§ INSTRUCTIONS TO FOLLOW: Look over the lines below. Report each one that includes the string "rebuilds".

§ MATERIAL PROVIDED:
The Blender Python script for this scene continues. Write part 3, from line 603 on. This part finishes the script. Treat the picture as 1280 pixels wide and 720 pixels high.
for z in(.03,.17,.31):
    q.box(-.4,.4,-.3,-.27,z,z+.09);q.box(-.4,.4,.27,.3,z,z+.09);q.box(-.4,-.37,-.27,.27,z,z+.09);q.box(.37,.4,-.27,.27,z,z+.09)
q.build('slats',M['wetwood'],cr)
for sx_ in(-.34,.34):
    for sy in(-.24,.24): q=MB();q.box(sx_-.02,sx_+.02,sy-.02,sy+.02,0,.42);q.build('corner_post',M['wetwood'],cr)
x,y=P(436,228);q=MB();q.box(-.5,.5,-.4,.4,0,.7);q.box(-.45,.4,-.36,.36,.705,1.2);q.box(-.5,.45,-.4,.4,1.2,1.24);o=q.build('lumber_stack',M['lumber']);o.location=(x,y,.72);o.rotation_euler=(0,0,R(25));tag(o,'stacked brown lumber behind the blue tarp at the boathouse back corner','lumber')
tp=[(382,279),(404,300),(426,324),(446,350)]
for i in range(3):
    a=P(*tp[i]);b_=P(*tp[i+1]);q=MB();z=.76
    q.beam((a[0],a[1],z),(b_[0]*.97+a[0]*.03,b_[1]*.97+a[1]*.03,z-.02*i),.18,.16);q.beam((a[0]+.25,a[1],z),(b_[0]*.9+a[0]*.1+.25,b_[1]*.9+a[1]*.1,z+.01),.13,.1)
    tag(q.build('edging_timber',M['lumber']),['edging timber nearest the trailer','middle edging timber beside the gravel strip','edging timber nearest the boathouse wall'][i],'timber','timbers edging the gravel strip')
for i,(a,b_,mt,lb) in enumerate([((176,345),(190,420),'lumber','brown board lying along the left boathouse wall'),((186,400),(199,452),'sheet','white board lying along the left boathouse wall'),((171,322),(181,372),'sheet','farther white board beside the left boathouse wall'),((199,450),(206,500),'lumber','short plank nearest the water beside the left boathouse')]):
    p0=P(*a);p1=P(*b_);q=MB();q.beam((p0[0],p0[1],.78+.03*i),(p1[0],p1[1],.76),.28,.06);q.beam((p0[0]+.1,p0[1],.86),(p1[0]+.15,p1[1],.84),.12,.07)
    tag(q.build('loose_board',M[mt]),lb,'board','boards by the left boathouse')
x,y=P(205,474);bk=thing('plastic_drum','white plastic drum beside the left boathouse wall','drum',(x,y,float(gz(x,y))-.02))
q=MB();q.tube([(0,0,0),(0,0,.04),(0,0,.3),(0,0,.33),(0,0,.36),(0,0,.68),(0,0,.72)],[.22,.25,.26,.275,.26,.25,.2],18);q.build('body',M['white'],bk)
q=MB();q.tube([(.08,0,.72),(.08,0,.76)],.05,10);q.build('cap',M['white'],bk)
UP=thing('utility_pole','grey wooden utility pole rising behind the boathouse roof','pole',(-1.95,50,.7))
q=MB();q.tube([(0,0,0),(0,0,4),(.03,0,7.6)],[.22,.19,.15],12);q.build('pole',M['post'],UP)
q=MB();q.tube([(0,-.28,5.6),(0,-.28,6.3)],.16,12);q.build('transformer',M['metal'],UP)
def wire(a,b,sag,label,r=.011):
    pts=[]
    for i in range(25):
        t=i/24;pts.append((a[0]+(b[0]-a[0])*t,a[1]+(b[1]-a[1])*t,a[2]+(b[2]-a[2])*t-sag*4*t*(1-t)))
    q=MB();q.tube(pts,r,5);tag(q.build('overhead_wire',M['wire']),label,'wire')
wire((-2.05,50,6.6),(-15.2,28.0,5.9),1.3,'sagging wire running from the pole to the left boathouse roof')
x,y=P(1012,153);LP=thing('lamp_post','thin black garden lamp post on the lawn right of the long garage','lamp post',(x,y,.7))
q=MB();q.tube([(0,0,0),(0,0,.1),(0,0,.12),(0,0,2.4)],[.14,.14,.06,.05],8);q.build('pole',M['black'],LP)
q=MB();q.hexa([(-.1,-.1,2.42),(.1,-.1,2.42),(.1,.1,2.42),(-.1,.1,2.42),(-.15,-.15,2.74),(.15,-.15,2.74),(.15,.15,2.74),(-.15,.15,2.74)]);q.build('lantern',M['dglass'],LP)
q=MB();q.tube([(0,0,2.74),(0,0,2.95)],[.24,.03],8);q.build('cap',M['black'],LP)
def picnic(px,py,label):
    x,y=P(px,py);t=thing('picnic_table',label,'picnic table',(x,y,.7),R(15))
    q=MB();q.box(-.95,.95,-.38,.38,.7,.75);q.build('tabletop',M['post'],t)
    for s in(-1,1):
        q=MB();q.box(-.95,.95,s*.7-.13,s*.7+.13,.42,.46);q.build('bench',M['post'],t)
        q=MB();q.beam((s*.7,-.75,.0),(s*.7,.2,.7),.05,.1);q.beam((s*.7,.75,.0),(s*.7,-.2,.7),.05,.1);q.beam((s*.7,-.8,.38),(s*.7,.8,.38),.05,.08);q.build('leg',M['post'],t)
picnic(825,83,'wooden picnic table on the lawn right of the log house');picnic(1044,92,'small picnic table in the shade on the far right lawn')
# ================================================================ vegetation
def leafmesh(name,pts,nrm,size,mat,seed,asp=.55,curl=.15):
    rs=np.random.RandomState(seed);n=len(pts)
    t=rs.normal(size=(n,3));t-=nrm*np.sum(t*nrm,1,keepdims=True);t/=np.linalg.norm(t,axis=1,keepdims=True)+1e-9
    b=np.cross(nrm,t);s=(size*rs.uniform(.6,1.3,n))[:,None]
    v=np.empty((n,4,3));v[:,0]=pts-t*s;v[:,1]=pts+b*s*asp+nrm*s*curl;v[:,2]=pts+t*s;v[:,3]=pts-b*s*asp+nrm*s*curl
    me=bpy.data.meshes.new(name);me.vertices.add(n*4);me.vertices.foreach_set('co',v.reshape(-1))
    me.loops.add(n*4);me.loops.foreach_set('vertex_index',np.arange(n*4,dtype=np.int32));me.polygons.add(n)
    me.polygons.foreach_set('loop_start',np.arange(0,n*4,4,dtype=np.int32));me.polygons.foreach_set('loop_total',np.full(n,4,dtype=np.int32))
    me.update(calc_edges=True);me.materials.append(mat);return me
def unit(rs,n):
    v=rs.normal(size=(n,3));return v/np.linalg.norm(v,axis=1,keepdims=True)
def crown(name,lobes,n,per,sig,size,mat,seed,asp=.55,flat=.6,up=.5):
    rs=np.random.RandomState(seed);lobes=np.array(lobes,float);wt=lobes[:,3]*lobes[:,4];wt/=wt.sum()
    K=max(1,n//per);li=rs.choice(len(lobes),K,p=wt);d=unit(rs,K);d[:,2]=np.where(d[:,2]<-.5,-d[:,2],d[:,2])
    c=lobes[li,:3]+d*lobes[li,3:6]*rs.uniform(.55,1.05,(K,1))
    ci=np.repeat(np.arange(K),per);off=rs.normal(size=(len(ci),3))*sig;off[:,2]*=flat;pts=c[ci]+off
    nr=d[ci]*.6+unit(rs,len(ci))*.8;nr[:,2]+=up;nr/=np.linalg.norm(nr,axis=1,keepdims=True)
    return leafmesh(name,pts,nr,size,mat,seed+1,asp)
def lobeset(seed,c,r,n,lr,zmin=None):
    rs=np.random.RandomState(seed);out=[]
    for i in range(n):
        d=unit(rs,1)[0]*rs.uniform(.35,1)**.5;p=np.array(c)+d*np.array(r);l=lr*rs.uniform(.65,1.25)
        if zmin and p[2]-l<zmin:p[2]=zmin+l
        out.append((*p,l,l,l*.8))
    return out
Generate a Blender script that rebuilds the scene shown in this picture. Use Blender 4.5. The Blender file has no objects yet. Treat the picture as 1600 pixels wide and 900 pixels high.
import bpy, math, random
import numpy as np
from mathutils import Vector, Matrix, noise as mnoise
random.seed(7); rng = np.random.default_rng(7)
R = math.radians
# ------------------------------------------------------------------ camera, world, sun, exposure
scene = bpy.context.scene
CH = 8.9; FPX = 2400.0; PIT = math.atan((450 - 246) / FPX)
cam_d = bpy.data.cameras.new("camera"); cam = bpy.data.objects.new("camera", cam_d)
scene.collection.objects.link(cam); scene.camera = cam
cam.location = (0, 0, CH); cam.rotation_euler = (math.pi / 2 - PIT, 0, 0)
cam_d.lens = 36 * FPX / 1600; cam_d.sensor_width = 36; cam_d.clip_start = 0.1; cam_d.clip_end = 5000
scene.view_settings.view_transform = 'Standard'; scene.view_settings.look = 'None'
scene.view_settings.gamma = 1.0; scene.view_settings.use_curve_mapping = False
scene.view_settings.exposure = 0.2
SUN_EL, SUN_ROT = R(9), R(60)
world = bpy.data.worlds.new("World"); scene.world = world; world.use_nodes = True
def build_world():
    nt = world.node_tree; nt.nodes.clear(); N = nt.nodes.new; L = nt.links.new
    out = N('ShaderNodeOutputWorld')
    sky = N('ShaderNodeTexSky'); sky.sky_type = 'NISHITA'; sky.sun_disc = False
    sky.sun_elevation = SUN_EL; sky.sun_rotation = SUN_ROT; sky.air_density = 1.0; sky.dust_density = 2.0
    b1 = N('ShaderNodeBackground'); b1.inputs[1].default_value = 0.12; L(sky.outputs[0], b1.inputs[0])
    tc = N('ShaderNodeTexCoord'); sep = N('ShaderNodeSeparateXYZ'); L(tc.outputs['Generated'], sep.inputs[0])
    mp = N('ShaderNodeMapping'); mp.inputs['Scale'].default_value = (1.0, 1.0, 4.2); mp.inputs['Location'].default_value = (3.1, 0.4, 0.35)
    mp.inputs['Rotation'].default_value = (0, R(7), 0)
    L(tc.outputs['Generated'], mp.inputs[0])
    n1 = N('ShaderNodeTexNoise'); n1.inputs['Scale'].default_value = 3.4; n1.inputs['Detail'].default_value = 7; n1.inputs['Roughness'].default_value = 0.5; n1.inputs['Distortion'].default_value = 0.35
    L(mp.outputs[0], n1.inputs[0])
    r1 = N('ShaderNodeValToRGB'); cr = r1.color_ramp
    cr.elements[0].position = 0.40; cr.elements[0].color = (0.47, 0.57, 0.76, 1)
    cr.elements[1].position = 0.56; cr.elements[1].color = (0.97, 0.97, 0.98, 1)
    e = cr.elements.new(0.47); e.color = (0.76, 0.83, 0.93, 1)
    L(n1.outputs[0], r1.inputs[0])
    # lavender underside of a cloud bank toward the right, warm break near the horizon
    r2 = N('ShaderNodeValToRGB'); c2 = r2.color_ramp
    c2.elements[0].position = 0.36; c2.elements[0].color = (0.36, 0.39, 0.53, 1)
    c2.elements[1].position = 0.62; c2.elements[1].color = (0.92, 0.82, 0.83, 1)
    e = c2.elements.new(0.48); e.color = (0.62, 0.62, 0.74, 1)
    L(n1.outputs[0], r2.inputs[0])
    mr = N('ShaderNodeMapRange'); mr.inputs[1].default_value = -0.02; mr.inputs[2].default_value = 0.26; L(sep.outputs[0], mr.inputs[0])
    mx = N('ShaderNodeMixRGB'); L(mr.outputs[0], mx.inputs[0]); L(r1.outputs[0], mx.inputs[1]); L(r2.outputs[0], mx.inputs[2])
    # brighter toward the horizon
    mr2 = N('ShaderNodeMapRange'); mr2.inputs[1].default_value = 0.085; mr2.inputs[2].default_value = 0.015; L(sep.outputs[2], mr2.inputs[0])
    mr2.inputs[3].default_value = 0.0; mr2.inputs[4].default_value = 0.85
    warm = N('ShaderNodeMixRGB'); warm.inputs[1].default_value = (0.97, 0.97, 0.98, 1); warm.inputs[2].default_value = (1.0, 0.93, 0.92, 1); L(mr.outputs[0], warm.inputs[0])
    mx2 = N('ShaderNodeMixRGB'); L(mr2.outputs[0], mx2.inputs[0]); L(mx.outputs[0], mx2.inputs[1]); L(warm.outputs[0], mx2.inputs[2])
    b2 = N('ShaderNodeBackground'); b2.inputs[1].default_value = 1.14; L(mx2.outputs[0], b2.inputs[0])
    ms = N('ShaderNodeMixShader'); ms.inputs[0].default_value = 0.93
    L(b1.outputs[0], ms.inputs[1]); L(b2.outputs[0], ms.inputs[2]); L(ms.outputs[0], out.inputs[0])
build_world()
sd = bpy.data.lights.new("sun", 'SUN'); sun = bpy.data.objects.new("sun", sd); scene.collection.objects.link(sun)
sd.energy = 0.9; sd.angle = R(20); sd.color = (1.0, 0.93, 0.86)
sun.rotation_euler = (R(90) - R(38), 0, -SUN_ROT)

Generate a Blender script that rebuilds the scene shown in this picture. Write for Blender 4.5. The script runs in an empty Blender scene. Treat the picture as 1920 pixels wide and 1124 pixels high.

§ TASK RESULT:
Generate a Blender script that rebuilds the scene shown in this picture. Use Blender 4.5. The Blender file has no objects yet. Treat the picture as 1600 pixels wide and 900 pixels high.
Generate a Blender script that rebuilds the scene shown in this picture. Write for Blender 4.5. The script runs in an empty Blender scene. Treat the picture as 1920 pixels wide and 1124 pixels high.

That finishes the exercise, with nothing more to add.